(Photo: David Cannon/Getty Images)

The Burj Dubai, by far the tallest building in the world, will open as planned next month in its namesake city. It has topped out four stories taller than half a mile high—2,684 feet—a chilling figure that was known to very few until it was reached. The tower’s Chicago-based architect, Adrian Smith, confided three years ago that this secrecy was not a marketing gimmick (though it did stir up the press); it was a practical response to some brutal intramural competition. Emaar Properties, the Dubai-based developer that built the tower, was trying to best its rival, Nakheel, most famous for its land-reclamation projects, the Palm islands and the World, which dredged up miles of luxury from the silt of the Persian Gulf. As soon as the final height of the Burj Dubai was known, Emaar feared, Nakheel would unveil plans for something even more ambitious.

Sure enough, as the final height of the Burj Dubai became clear, renderings of the expected counterbuilding were made public. Nakheel’s response, defiantly named Al Burj (The Tower), had a projected height of 4,600 feet.

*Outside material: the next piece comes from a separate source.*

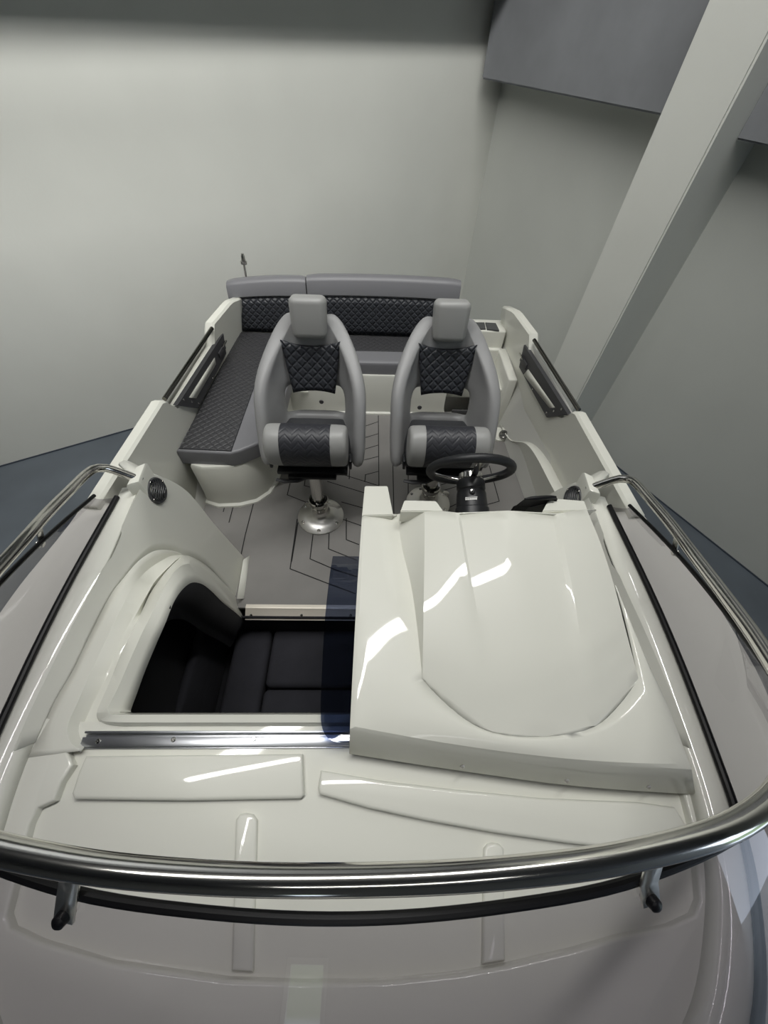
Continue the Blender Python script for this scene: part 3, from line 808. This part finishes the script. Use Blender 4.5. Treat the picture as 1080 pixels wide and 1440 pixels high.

Savor that in your mind for a moment—sunset, a warm breeze, white clouds wrapping a glass-and-steel spire three and a half Twin Towers tall—because it is never going to happen: Nakheel is the development arm of Dubai World, the state-owned investment company that triggered financial panic around the world two weeks ago when it announced it would seek forbearance on up to $59 billion in debt. Real estate in Dubai had hardly been immune to the general downturn—Nakheel stopped work on its nearly mile-high tower last January—but this latest economic disaster emphatically marks the end of a golden age for those who dream in buildings.